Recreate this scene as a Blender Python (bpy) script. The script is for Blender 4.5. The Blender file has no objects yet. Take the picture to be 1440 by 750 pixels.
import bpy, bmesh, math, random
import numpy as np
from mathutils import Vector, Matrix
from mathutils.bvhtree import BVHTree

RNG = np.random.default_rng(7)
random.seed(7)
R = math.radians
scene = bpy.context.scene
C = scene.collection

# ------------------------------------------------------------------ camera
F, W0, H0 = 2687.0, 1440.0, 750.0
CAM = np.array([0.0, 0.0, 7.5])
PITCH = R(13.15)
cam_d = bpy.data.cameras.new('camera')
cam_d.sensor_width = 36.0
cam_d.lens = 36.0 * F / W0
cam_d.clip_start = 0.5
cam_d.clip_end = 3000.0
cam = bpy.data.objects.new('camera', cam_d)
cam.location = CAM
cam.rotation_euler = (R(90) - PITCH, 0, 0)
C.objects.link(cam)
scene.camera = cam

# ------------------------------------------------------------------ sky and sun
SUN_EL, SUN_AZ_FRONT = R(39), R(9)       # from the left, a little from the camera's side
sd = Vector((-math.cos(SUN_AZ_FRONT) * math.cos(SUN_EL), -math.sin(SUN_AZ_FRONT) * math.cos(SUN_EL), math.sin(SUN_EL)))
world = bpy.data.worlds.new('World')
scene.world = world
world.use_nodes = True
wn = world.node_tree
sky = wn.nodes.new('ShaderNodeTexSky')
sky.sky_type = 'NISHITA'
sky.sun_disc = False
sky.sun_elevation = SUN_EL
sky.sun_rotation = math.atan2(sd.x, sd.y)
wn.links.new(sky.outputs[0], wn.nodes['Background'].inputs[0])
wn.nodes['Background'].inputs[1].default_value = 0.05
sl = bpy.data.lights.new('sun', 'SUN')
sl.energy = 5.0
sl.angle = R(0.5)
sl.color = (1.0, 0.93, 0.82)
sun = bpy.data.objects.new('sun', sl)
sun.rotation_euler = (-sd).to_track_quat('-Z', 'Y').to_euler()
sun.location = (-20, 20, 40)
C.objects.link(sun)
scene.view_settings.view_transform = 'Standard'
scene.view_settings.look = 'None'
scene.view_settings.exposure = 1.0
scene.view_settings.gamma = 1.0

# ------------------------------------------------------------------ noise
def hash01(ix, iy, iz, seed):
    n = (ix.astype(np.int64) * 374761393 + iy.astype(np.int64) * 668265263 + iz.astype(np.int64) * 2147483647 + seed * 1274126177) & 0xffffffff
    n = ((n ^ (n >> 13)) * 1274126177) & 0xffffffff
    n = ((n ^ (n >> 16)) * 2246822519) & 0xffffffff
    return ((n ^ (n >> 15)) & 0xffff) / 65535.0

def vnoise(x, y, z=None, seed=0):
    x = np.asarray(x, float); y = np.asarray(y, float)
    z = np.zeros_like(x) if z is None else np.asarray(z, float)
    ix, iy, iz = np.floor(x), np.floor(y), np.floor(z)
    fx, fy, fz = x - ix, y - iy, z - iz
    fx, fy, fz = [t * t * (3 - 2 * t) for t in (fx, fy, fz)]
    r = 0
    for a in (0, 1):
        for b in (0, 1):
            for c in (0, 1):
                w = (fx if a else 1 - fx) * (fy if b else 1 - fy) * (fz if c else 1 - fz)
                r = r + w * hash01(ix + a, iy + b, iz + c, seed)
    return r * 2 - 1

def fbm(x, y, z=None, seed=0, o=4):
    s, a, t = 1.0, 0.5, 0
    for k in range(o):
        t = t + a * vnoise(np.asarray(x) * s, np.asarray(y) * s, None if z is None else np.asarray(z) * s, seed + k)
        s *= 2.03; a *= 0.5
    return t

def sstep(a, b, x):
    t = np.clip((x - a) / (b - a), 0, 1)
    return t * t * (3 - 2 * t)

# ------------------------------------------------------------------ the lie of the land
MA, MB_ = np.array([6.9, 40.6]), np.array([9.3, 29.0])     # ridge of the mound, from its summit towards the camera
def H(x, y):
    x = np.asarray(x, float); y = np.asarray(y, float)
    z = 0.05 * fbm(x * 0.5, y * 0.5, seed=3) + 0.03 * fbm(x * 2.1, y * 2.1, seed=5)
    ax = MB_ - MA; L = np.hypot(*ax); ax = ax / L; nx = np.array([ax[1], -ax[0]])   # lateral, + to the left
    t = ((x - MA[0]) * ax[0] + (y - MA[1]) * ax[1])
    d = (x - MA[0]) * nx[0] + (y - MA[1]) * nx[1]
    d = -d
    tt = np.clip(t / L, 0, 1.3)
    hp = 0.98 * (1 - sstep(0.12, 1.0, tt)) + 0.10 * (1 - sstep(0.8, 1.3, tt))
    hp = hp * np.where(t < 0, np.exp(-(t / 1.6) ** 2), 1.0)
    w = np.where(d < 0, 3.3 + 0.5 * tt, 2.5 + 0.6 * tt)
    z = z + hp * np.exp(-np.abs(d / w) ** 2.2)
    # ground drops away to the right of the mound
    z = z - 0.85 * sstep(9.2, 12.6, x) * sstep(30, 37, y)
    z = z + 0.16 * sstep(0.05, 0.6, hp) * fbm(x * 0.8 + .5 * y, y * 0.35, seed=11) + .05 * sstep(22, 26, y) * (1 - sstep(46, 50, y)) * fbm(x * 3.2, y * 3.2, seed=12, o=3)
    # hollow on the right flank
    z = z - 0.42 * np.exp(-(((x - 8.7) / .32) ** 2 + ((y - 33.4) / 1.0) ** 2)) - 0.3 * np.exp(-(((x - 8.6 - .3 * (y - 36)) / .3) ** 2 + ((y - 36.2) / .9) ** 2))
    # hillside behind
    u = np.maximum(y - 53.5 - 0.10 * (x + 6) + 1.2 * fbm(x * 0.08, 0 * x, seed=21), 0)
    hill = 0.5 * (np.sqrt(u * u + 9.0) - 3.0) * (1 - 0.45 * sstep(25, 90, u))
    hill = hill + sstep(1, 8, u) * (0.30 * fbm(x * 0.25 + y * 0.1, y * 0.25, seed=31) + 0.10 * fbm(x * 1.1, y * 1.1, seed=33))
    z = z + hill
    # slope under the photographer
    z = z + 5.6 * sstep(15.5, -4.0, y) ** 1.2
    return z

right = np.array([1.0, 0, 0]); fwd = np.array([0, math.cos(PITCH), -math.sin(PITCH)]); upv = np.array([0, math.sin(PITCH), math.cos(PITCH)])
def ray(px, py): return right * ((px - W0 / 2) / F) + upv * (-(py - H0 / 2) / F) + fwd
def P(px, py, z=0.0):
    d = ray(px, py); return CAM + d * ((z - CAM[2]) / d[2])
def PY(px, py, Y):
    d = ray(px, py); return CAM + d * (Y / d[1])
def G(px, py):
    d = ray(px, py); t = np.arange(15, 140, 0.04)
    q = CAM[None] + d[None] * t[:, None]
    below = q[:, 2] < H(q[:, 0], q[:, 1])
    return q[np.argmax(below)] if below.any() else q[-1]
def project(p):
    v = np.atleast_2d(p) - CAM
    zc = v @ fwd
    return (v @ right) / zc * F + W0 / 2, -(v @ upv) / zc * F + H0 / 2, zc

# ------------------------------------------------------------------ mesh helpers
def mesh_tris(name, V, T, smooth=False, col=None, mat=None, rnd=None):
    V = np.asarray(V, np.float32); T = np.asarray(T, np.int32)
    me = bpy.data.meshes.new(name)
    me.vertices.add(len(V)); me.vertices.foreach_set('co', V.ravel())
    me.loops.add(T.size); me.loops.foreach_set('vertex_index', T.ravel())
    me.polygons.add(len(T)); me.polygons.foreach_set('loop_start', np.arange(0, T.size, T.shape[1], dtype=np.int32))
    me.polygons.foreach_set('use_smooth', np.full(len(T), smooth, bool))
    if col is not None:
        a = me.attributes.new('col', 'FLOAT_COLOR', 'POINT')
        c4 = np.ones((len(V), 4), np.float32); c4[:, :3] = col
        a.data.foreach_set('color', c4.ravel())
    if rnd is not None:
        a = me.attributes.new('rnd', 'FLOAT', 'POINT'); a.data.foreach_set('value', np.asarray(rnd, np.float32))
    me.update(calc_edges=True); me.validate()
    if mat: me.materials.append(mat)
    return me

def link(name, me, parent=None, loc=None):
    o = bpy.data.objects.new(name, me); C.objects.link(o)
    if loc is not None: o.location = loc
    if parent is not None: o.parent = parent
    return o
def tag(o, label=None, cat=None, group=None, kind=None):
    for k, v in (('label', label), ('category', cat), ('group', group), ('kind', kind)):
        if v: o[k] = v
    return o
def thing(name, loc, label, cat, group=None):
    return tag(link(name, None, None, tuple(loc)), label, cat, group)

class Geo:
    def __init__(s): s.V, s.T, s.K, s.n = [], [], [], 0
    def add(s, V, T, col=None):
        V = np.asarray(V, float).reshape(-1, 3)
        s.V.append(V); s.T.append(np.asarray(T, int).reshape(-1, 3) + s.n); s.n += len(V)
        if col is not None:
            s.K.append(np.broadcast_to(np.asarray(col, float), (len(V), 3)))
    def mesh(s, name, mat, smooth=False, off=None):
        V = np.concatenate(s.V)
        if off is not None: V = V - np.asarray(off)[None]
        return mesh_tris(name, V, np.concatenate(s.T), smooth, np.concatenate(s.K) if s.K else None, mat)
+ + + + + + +
Given exercise: Scan the material and collect every line that contains "scene".

Complete output:
Recreate this scene as a Blender Python (bpy) script. The script is for Blender 4.5. The Blender file has no objects yet. Take the picture to be 1440 by 750 pixels.
scene = bpy.context.scene
C = scene.collection
scene.camera = cam
scene.world = world
scene.view_settings.view_transform = 'Standard'
scene.view_settings.look = 'None'
scene.view_settings.exposure = 1.0
scene.view_settings.gamma = 1.0